A proposal from Germany to cut the EU budget – causing “disproportionate knock-on reductions” in funding for the Common Agriculture Policy (CAP) – has been heavily criticised by the Irish Creamery Milk Suppliers’ Association (ICMSA), which said the proposal “plays into Brexiteer hands” in the UK.
Pat McCormack, the association’s president, was responding to a report by Agribusiness Intelligence which stated that Germany was proposing to put a limit on the EU budget of 1% of the gross national income of the 27 member states (not including the UK) after Brexit.
McCormack called on the Government here to “signal immediately that it would reject the German plans and also form a coalition of member states willing to do the same.
The proposed reductions would completely undermine CAP as a relevant policy and would actually vindicate the baseless claims made by the extreme Brexiteers in the UK regarding the so-called subsidising of EU farmers.

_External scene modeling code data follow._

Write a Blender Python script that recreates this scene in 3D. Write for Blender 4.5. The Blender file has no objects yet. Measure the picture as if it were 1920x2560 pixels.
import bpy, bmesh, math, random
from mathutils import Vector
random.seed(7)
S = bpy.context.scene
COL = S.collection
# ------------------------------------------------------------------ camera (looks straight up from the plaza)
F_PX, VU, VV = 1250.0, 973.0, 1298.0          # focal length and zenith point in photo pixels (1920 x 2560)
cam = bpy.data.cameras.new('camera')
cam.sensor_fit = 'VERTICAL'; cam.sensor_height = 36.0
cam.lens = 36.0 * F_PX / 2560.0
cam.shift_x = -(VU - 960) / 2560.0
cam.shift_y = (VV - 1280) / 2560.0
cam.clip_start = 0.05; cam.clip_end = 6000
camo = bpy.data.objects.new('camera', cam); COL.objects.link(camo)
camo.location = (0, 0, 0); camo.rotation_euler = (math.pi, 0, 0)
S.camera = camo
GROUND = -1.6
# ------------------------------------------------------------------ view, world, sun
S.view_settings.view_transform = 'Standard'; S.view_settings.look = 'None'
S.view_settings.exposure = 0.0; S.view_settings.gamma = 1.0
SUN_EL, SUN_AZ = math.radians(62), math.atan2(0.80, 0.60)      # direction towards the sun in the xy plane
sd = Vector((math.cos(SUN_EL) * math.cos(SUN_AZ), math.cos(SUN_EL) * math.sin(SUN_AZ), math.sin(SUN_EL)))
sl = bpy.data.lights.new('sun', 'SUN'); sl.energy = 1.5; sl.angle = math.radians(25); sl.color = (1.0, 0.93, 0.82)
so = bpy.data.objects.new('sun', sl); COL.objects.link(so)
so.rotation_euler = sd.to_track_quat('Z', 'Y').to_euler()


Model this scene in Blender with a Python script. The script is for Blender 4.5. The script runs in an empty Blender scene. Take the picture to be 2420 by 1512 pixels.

“Circulating the proposals at any time was alarming, but floating the idea now, at this critical juncture when the course that the UK would take is still the subject of intense political and judicial argument, was downright reckless,” he added.
The ICMSA president argued that “all logic” suggested that straightening the CAP was the appropriate course of action, as a way of “demonstrating to everyone, not least the UK, that it is possible to deliver a food supply chain that produces food of the highest standards on the planet, through an indigenous non-industrial farm system, to consumers at reasonable prices”.
McCormack said that the CAP should become the EU’s “primary focus”.
The EU can continue to ensure superb quality food at affordable prices to its urban consumers, or it can further cut the direct payments to farmers made under CAP – but it cannot do both.
“Farmers need to see a bigger portion of the retail margin being returned to the primary producer, and if the CAP budget is cut further, then the slice required by the primary producer will have to grow even further,” he stressed.
McCormack concluded his remarks by saying: “The German proposal, if accepted, will bring forward very serious food inflation and everyone has to understand that. The proposal must be rejected in full by our Government.”